By the time she graduated, she was working as a translator for Japanese bands at Austin’s famous South by Southwest arts festival. Nagashima also changed her career outlook, joining a Japanese bank. While working in New York City, she was impressed by the number of coworkers who balanced work and home life.

“People put their family as a priority and they don’t mind saying that openly,” says Nagashima, a Tokyo native. “They don’t really discriminate just because you are not American or [because] you are a woman. You can be yourself and if you work hard, there will always be opportunities for you.”

Graduating from Harvard Business School, Member Tatsuo Kawasaki worked for a tech startup in the early days of Silicon Valley.
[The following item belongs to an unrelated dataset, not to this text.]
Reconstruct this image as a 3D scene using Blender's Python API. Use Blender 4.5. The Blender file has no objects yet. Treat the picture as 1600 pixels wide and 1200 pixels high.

But his most enduring American memories, he says, are from his time as a high school exchange student in a small town outside Kalamazoo, Michigan.

While living with a blue-collar family in a town of 5,000 on the shore of Lake Michigan, Kawasaki saw fellow 18-year-olds planning careers, joining the military or skipping town to choose their own path.

It was a departure from life back in Japan, where Kawasaki and his family followed his father as he was transferred around the country with his company. A common corporate existence in Japan.

“Because I had been to America, I didn’t have to think this is the box and I need to fit in this box.” says Kawasaki, 53. “I didn’t want to be a nuisance to society, but I wanted to be my own person.”

In 1996, Kawasaki was researching the burgeoning Internet industry for an American consultancy. Two years later, he joined an online credit card company that was operating on a three-month cash reserve.

“Everybody was very optimistic,” says Kawasaki. “Underneath the tie-dyed T-shirts, they are hard-working, gung-ho-type personalities. Very few I came across cared where you came from. You are here, and are you going to add value to this company?”

Kawasaki moved back to Tokyo before the dot-com bubble burst and co-founded a first-of-its-kind private equity firm. Part of his success he puts down to his experience working with those sanguine venture capitalists in San Francisco.

“We wanted to call our shots,” says Kawasaki. “To start a business from scratch, it requires a little bit of effort. It takes a little bit of independent thinking.”

Michael Ostern felt a similar freedom during his time in the United States. The Goethe University Frankfurt grad chose to continue his studies in the Midwest as opposed to another big city. As his plane glided over the cornfields surrounding Iowa City, he says the isolation he felt at his hometown university evaporated.

There were plenty of firsts for Ostern while attending the University of Iowa’s MBA program. He was surprised at the informal way in which students and professors interacted, and team projects and presentations were new academic experiences.

“You have to get out of your comfort zone because you cannot hide anymore,” says the 46-year-old Member. “But if you work as a team, the stronger you are.”
He took those lessons to his Wall Street internship, where the focus was always the performance of the team.

“I thought the culture fits my [personality] quite well, and that affected my decision to join a US company here in Japan,” says Ostern. “And also join Tokyo American Club to keep those ties and memories alive.”

A sentiment Thomas Paine would have understood.